--- Material provided ---

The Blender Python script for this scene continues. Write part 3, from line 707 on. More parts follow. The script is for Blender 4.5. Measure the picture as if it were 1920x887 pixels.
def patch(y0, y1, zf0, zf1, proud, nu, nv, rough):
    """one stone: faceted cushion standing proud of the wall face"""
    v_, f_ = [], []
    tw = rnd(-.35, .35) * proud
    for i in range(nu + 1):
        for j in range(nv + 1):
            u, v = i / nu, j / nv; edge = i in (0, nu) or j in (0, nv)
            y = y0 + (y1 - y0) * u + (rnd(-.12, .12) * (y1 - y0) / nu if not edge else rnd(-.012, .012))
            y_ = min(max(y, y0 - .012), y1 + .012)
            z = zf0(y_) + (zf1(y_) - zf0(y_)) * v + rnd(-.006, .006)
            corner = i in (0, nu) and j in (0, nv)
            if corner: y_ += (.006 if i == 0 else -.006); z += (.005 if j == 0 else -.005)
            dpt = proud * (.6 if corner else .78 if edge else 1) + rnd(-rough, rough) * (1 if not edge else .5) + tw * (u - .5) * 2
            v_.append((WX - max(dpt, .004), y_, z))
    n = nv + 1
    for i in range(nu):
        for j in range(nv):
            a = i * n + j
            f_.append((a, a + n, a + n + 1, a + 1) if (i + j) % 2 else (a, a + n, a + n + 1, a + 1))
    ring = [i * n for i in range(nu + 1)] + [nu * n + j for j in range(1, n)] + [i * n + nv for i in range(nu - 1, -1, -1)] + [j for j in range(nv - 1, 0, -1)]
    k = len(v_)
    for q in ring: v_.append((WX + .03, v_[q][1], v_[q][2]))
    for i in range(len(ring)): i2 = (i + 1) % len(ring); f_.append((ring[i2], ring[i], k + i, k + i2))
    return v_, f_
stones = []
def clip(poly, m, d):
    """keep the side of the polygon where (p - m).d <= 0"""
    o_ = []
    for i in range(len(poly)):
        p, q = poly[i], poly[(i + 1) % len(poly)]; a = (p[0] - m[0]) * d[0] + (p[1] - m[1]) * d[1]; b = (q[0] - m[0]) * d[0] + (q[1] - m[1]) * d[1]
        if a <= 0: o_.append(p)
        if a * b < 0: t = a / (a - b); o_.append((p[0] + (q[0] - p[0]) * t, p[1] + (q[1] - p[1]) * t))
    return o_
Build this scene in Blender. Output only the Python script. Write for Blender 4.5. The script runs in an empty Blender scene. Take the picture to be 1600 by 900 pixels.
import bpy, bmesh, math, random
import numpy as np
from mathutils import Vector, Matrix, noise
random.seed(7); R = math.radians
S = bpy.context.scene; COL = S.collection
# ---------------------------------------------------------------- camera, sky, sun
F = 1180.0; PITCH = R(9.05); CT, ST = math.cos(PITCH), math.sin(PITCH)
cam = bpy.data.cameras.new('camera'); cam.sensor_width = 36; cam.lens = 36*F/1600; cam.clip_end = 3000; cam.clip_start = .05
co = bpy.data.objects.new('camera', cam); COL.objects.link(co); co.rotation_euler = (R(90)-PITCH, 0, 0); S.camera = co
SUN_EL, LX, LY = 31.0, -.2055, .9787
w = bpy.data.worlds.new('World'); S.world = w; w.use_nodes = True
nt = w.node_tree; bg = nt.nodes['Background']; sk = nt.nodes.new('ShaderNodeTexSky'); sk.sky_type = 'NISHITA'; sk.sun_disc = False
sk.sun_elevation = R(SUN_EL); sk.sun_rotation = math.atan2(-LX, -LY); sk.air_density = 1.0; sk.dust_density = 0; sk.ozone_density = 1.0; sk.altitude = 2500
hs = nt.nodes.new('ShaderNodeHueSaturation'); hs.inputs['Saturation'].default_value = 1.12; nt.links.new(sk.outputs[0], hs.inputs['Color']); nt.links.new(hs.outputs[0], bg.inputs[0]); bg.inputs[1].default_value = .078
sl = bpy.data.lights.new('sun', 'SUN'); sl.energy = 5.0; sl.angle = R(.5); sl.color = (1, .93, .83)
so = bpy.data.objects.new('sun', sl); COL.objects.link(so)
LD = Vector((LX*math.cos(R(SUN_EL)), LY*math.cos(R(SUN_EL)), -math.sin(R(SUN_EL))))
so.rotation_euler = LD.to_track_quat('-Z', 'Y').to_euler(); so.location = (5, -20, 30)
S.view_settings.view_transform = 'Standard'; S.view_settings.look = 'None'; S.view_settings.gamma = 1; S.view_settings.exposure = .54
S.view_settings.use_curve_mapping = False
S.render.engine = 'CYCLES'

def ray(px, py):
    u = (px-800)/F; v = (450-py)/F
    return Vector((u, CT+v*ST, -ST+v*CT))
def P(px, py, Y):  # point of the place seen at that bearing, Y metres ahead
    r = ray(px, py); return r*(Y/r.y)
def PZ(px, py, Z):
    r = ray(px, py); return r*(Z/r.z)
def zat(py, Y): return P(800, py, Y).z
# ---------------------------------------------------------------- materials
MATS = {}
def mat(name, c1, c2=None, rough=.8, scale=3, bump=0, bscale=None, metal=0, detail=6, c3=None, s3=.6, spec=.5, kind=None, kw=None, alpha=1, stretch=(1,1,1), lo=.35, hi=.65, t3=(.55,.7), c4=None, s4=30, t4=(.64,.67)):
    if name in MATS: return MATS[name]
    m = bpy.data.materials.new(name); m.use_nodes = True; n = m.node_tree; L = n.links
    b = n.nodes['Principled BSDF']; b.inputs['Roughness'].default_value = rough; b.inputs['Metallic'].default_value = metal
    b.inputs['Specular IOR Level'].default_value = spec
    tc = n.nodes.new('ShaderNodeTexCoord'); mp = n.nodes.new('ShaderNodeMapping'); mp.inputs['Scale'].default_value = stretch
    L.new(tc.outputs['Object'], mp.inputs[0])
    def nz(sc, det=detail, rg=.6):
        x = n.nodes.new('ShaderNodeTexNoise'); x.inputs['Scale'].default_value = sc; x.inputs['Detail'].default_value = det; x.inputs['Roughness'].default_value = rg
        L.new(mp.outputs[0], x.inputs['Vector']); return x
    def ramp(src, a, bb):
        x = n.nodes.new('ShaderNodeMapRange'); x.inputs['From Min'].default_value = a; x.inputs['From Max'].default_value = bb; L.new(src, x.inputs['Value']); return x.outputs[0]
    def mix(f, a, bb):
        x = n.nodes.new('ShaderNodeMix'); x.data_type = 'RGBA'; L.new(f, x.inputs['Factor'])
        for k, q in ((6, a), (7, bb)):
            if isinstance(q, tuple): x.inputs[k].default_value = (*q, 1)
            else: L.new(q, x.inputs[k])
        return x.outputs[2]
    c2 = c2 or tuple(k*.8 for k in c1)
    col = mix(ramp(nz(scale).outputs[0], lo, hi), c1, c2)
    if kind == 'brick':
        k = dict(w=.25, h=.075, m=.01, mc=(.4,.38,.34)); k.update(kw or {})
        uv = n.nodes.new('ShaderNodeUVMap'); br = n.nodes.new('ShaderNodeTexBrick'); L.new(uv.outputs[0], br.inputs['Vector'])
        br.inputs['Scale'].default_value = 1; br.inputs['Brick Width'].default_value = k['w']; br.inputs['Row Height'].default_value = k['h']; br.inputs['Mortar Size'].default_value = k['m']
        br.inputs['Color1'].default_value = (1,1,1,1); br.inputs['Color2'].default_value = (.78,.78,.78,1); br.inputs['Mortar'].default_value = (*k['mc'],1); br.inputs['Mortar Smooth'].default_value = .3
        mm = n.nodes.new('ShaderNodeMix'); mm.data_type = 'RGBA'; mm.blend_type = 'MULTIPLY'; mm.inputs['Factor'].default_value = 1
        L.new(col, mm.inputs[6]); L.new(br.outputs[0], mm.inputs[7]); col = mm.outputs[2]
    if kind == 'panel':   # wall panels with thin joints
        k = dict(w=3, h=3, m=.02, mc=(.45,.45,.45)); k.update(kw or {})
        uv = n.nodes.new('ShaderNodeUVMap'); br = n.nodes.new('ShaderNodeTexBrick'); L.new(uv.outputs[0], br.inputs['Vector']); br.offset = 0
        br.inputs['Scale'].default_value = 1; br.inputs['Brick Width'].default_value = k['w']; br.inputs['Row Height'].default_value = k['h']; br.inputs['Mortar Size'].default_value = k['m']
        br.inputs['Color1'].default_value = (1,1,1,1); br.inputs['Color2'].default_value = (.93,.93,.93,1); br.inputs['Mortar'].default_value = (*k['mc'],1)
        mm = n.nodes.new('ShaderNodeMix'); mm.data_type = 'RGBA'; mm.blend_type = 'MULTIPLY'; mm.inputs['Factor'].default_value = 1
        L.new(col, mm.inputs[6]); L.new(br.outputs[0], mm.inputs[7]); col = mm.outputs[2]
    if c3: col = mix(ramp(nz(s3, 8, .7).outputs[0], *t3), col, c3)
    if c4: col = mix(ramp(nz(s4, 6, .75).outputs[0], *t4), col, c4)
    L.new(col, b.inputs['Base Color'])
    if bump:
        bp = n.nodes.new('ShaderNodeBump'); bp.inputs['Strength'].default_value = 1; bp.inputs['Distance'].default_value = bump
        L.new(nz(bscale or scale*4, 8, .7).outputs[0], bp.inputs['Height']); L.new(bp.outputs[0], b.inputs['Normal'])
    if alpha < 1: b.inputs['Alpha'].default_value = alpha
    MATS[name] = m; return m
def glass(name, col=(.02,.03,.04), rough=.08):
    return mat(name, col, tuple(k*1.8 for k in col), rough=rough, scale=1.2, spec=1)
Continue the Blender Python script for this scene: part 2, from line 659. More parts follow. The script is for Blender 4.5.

---

■ Set task ■
Identify each line containing the string "part" and copy it out.

■ Result below ■
The Blender Python script for this scene continues. Write part 3, from line 707 on. More parts follow. The script is for Blender 4.5. Measure the picture as if it were 1920x887 pixels.
Continue the Blender Python script for this scene: part 2, from line 659. More parts follow. The script is for Blender 4.5.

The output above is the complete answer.